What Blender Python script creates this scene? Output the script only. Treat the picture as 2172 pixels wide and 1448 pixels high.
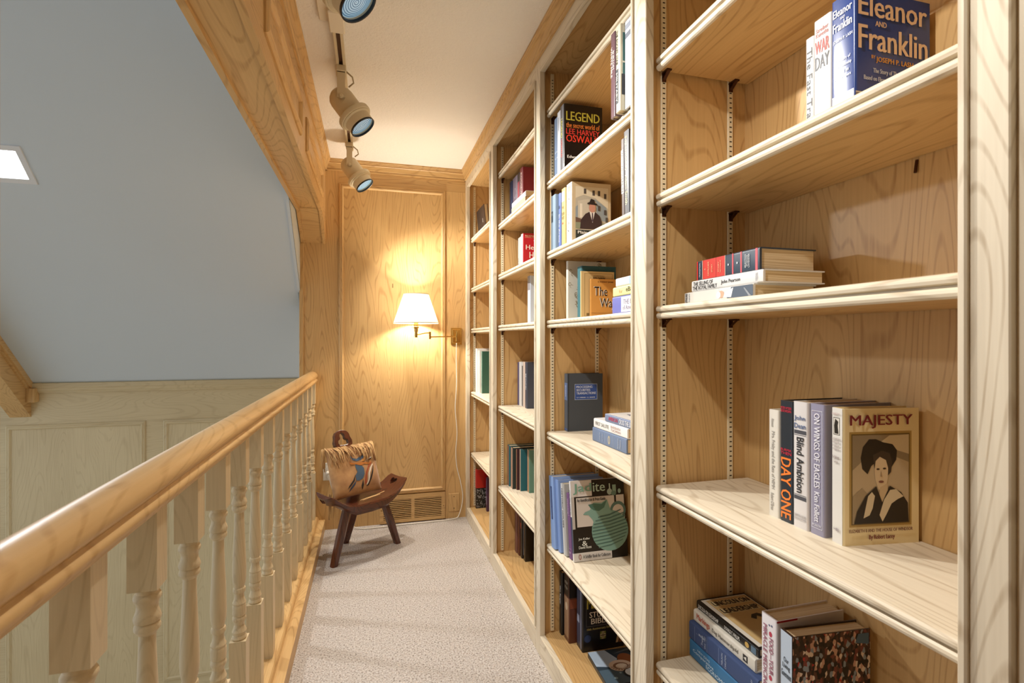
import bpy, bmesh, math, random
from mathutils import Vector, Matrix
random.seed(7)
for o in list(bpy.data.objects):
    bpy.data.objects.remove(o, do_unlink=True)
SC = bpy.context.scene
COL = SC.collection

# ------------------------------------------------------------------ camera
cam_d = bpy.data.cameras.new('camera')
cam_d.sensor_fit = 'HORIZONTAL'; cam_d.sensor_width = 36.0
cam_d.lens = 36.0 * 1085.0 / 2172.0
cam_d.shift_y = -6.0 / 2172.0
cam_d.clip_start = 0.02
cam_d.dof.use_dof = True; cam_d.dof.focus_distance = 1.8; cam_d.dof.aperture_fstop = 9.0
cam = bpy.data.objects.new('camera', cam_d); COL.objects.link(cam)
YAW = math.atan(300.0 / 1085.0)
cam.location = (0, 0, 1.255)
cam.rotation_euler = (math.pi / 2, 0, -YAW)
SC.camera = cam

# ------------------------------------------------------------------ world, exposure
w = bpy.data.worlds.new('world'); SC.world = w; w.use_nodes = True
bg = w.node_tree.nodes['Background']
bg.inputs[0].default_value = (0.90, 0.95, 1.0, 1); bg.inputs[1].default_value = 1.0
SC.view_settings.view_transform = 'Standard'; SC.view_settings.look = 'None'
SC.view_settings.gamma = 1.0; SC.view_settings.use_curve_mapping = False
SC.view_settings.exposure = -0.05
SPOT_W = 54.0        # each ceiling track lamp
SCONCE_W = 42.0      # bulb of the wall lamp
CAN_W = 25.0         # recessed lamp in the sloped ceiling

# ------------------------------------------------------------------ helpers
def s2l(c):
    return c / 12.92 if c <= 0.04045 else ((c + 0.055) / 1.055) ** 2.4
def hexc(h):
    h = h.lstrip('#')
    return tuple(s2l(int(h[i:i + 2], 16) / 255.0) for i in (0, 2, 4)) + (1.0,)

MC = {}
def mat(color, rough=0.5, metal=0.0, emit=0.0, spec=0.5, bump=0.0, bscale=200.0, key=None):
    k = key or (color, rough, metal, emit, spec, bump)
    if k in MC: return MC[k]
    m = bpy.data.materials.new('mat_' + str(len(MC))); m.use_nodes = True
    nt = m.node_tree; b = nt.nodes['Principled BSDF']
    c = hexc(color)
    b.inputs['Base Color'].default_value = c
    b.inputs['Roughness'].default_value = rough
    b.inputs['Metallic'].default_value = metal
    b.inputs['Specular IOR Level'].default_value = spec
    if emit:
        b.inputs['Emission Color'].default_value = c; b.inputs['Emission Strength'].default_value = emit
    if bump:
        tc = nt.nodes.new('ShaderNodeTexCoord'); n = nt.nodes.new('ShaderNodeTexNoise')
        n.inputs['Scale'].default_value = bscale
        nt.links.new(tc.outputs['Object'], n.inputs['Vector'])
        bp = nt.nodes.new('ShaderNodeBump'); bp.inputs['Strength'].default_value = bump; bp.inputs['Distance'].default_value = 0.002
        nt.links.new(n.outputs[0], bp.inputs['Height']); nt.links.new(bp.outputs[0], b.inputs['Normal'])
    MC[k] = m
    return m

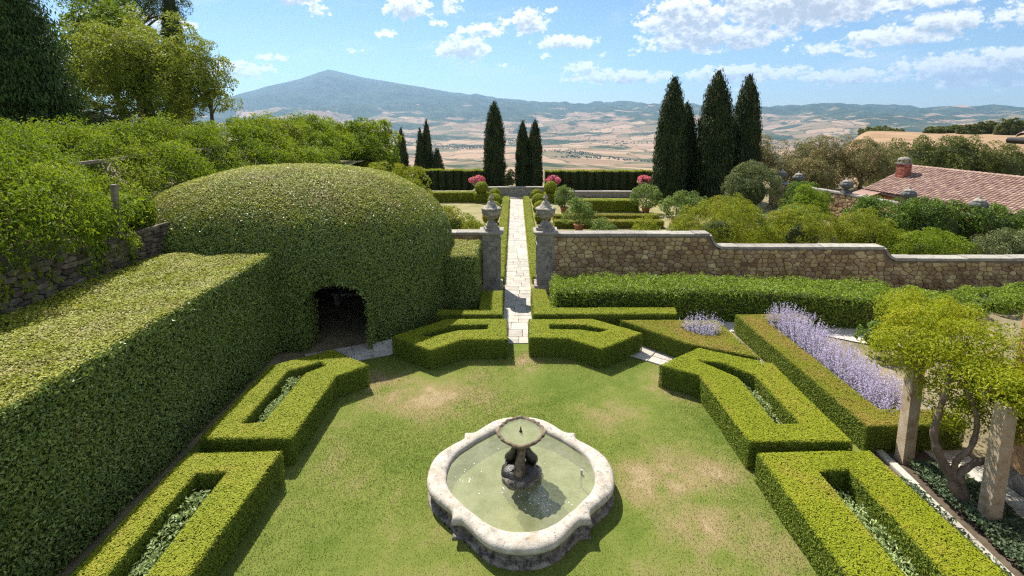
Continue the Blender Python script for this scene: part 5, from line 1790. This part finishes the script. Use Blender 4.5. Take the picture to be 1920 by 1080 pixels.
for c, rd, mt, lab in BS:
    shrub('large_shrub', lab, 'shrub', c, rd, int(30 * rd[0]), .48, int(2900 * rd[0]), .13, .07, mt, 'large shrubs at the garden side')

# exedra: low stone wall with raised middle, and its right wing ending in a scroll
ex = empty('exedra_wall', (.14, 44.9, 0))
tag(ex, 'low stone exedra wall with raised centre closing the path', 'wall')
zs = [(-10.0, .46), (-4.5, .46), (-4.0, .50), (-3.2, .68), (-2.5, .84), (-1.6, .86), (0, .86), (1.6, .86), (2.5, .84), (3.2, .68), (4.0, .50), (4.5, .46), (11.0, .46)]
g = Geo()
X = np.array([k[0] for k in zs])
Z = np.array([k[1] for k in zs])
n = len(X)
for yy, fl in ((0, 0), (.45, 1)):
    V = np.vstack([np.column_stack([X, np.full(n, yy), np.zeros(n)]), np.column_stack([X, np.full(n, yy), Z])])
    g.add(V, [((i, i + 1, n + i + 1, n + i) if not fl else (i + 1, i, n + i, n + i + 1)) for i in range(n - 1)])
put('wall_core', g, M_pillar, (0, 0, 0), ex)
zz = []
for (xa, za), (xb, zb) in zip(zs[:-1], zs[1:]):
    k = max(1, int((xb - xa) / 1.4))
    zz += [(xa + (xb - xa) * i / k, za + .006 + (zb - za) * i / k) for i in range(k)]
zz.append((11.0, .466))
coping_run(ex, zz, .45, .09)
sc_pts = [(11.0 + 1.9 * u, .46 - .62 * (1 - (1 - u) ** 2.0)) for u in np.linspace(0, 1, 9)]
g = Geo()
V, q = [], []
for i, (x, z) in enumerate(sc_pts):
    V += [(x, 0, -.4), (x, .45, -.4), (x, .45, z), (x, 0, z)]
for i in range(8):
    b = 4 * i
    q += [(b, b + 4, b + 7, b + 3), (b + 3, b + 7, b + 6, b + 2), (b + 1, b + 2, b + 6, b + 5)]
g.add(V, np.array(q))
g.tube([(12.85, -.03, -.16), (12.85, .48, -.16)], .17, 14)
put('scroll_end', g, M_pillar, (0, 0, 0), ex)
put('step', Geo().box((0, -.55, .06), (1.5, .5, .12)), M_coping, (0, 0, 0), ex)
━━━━
Write out again, exactly, the lines from the start of the listing up to the line containing "return tuple(s2l(int(h[i:i +", with both ends and without pictures.

Response below:
What Blender Python script creates this scene? Output the script only. Treat the picture as 2172 pixels wide and 1448 pixels high.
import bpy, bmesh, math, random
from mathutils import Vector, Matrix
random.seed(7)
for o in list(bpy.data.objects):
    bpy.data.objects.remove(o, do_unlink=True)
SC = bpy.context.scene
COL = SC.collection

# ------------------------------------------------------------------ camera
cam_d = bpy.data.cameras.new('camera')
cam_d.sensor_fit = 'HORIZONTAL'; cam_d.sensor_width = 36.0
cam_d.lens = 36.0 * 1085.0 / 2172.0
cam_d.shift_y = -6.0 / 2172.0
cam_d.clip_start = 0.02
cam_d.dof.use_dof = True; cam_d.dof.focus_distance = 1.8; cam_d.dof.aperture_fstop = 9.0
cam = bpy.data.objects.new('camera', cam_d); COL.objects.link(cam)
YAW = math.atan(300.0 / 1085.0)
cam.location = (0, 0, 1.255)
cam.rotation_euler = (math.pi / 2, 0, -YAW)
SC.camera = cam

# ------------------------------------------------------------------ world, exposure
w = bpy.data.worlds.new('world'); SC.world = w; w.use_nodes = True
bg = w.node_tree.nodes['Background']
bg.inputs[0].default_value = (0.90, 0.95, 1.0, 1); bg.inputs[1].default_value = 1.0
SC.view_settings.view_transform = 'Standard'; SC.view_settings.look = 'None'
SC.view_settings.gamma = 1.0; SC.view_settings.use_curve_mapping = False
SC.view_settings.exposure = -0.05
SPOT_W = 54.0        # each ceiling track lamp
SCONCE_W = 42.0      # bulb of the wall lamp
CAN_W = 25.0         # recessed lamp in the sloped ceiling

# ------------------------------------------------------------------ helpers
def s2l(c):
    return c / 12.92 if c <= 0.04045 else ((c + 0.055) / 1.055) ** 2.4
def hexc(h):
    h = h.lstrip('#')
    return tuple(s2l(int(h[i:i + 2], 16) / 255.0) for i in (0, 2, 4)) + (1.0,)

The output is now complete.